Ya saben ustedes: la
verdad es la verdad, la diga Agamenón o su porquero. Yo, sin embargo, no estoy
del todo seguro.
¿La verdad es la verdad
o la verdad es la idea que en un momento llega a imponerse?
¿Echegaray era un
respetable autor dramático o un soberano imbécil, como pretendiera Ramón del
Valle-Inclán.
Los simbolistas, los
modernistas, la llamada en el entorno de 1900 “gente nueva”, los encerrados
bajo el marbete del 98, cumplieron con un deber casi freudiano que fue procurar
enterrar a la generación de sus padres.
Casi lo consiguieron
porque recordemos cómo Valle-Inclán acabó tratando a Benito Pérez-Galdós.
Algunos reconsideraron sus posiciones juveniles y, así, Azorín buscó la forma
de recuperar lo más válido de Campoamor, como de algún modo también hiciese
Antonio Machado.
Sin embargo, un baldón
pesadísimo cayó sobre la persona y la obra de José Echegaray y no parece haber
fuerza en el mundo para levantarlo.
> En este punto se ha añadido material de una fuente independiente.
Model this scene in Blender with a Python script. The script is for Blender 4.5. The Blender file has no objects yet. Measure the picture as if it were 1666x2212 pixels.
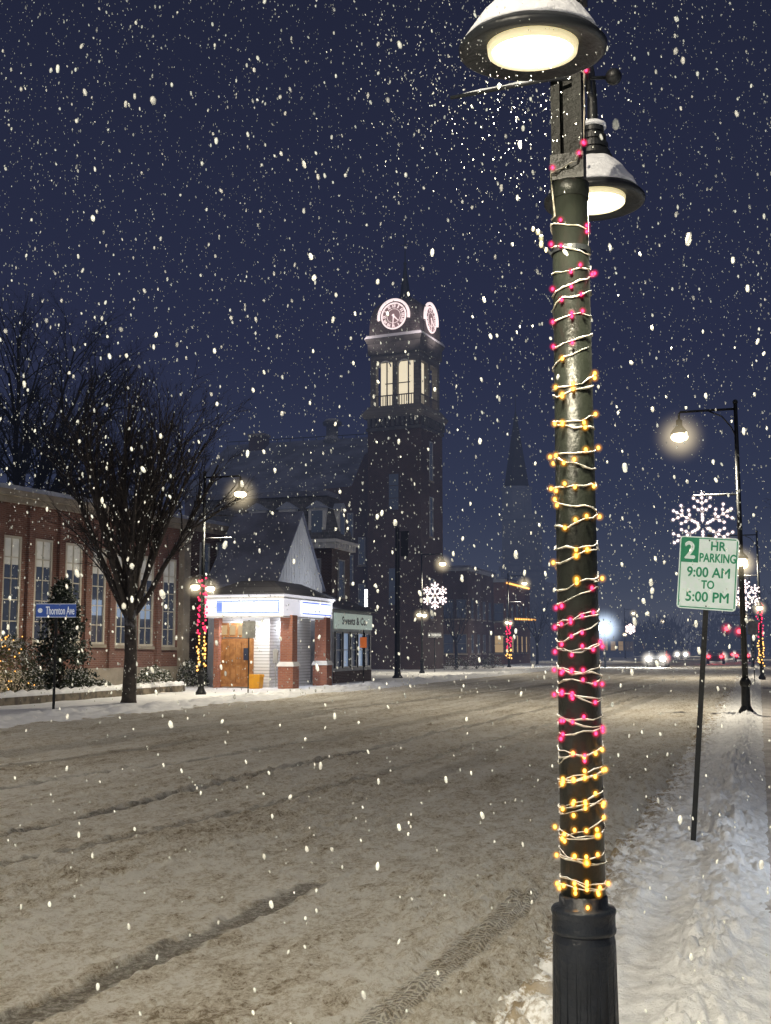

Mejor dicho, no parece haber fuerza ni
siquiera para reflexionar sobre si se debería o no levantar la losa que lo
cubre.
Es verdad que en España
lo peor que se puede ser es Premio Nobel. De hecho yo he decidido no aspirar a
obtenerlo. ¿Se han dado cuenta de que no hemos admitido claramente ninguno?
Echegaray fue tachado de imbécil. Contra el premio de Benavente se organizaron
manifestaciones. Cuando Juan Ramón Jiménez, un periodista preguntó si el
premiado era él o el borrico. La siguiente vez se aseguró que la Academia sueca no se
había atrevido a premiar a Alberti, al fin y al cabo comunista, por lo que
escogió a Aleixandre. Y cuando Camilo José Cela se llegó a escribir que el
Premio Nobel se había desprestigiado para siempre. ¡Caray, es que la Academia sueca parece no
acertar nunca con nosotros!
Ahora bien, eso sí, los
premiados extranjeros nos parecen estupendos. Vamos a tener que pedir el
ingreso en la francofonía, porque los franceses, por ejemplo, se alegran
siempre de sus premiados ya que saben que ello redunda en beneficio de todos.
Alguien dijo que la
envidia era el gran pecado nacional. Mucho de envidia hubo en la manera de
tratar a Echegaray y a su teatro.
Claro que había en la
personalidad de José Echegaray muchos rasgos capaces de levantar esa envidia
escandalosa.
¡Cómo se le puede
consentir a un burgués rico, ingeniero, profesor en la Escuela de ingeniería, autor
de obras científicas reconocidas, político, creador del Banco de España, buen
economista, respetado por esas actividades en todos los países de Europa, cómo
se le puede consentir –repito– a un personaje de esa ralea que decida un día,
sin previo aviso, como afición, empezar a escribir dramas, así, por gusto, y
consiga de golpe aquello que los dramaturgos profesionales buscan sin
conseguirlo años y años! ¿Cómo admitir que un parvenu, triunfador en la vida social, obtuviera además un éxito
indiscutible en los escenarios de toda Europa hasta el punto de conseguir el
Premio Nobel? Tal vez, pensémoslo bien, ni siquiera perteneciese inicialmente a
la Sociedad
de Autores ni a ninguna otra sociedad, asociación, club, montepío o sindicato
de escritores? ¡Un escándalo!
Os pido que suprimamos
la mirada heredada de la envidia antes de acercarnos a la obra de José de
Echegaray (del que ni siquiera nos hemos preocupado de recoger las obras
completas). Comprenderemos que el éxito se debió a que supo expresar los miedos
de la burguesía española de su época. También supo ridiculizarla porque sus
miedos eran, pese a su fuerza social, ridículos, de tan escaso aliento como sus
aspiraciones. Pero comprender no puede significar admitirlo todo.